Allah’ın okumayı, Peygamber’in de iyi ahlakı emrettiğini
hatırlatan Erdoğan, şunları söyledi:

“Bizim gençlerimizin içinden asla terörist çıkmamalı. Diyarbakır’da
annelerin nasıl ağladığını görüyorsunuz. Dün akşam mutlu oldum
çünkü kaçırılan gençlerden bir tanesinin annesiyle konuştum. Onun
mutluluğuna erdim. Şu anda herhalde annesine ulaşmıştır. Bu sabah Diyarbakır’a,
annesine dönecekti. Annesinin o mutluluğu her şeyin üstünde. Bu gençler
13-14 yaşlarında dağlara kaçırıldı. İçinizde anne ve baba adayları var.
Evladından mahrum olan annenin durumunu düşünün. Bu gençler nasıl bu hale
geldi? Biz bilgisayarıyla hareket eden, kalem ve kitapla hareket eden
bir nesil olarak Türk gençliği görelim istiyoruz. Dünyada başı çeken bir
neslimiz olsun. Biz sizlere sırtımızı bu noktada dayayacağız ve sizlerle
beraber geleceğin ilk 10 içerisindeki Türkiye’sini kuracağız.”

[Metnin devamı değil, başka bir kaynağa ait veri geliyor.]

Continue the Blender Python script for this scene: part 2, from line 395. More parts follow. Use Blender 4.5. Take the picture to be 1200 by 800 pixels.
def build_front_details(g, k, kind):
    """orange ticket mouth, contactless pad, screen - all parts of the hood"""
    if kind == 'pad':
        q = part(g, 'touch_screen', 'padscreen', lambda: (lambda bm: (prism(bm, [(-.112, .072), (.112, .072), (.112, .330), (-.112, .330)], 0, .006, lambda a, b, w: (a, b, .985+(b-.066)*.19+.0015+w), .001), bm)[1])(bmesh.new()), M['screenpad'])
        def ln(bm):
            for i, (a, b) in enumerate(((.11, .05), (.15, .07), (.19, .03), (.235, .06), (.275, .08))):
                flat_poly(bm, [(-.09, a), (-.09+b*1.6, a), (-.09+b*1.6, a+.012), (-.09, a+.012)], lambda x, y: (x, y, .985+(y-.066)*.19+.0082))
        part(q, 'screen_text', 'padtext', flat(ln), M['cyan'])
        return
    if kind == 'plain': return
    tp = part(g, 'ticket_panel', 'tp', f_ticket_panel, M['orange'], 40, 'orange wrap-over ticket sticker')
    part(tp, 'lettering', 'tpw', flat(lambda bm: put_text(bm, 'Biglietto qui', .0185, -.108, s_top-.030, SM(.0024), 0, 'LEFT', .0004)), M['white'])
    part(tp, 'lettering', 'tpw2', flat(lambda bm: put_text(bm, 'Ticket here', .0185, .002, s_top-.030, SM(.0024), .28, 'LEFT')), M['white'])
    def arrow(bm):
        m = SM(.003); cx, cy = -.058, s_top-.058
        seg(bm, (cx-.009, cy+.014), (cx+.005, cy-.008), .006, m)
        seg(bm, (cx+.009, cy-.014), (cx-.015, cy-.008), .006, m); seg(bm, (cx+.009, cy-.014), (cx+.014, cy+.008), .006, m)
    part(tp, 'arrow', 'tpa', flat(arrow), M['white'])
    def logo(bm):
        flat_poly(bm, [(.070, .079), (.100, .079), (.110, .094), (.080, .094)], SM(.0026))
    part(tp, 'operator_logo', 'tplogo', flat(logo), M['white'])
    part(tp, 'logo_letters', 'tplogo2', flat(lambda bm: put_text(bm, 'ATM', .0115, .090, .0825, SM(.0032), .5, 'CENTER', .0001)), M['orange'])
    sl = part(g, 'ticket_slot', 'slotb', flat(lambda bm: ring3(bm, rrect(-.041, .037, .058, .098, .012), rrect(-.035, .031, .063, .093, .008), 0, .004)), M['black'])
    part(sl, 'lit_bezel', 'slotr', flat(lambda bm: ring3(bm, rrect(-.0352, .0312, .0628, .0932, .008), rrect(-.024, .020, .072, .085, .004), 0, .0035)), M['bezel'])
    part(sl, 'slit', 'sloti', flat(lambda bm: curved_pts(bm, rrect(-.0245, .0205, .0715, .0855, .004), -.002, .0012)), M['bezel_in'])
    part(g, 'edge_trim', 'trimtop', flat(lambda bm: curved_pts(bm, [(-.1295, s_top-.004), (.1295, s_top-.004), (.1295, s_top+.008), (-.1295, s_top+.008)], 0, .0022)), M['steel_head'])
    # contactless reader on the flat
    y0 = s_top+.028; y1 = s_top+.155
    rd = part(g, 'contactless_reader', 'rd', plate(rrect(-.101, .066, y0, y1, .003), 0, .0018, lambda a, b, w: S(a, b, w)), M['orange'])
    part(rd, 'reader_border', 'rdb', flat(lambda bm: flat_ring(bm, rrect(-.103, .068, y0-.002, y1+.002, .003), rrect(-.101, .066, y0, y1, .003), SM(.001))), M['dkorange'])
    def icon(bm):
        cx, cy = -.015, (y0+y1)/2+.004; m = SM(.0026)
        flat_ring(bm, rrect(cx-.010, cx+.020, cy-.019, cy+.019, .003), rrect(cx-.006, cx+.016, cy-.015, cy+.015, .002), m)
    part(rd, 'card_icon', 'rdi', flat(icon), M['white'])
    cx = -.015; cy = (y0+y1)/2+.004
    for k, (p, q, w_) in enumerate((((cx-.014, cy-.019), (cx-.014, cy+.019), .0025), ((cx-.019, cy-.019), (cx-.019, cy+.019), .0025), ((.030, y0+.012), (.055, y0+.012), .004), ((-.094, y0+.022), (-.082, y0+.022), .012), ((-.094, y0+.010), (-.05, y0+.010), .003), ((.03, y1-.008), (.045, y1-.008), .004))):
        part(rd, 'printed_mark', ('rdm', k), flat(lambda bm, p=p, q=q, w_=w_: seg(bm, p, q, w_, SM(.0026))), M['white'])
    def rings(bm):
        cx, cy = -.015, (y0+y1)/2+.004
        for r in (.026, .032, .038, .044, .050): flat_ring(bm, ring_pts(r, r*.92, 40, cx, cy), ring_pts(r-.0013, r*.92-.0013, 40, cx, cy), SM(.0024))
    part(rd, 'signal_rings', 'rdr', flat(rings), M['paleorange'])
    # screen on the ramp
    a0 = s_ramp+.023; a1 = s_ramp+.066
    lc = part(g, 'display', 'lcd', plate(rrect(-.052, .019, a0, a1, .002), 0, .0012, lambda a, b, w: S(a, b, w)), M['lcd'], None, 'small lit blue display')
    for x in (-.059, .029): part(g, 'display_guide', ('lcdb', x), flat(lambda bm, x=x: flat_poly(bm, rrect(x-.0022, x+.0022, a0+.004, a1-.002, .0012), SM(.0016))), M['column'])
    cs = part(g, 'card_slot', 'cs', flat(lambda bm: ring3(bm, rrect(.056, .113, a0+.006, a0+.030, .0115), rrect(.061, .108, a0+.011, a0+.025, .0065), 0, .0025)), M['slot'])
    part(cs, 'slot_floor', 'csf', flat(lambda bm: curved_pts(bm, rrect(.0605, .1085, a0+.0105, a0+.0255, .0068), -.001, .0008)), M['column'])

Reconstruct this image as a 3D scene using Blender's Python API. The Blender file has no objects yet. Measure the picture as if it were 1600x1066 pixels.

Bilkent Üniversitesi Rektörü Prof. Dr. Abdullah Atalar’ın da konuşma yaptığı
programa Cumhurbaşkanı Yardımcısı Fuat Oktay, İletişim Başkanı
Fahrettin Altun, Bilkent Üniversitesi Mütevelli Heyeti Başkanı Ali Doğramacı da
katıldı.

Programda ayrıca “Her insan bir dünya” temalı film gösterildi.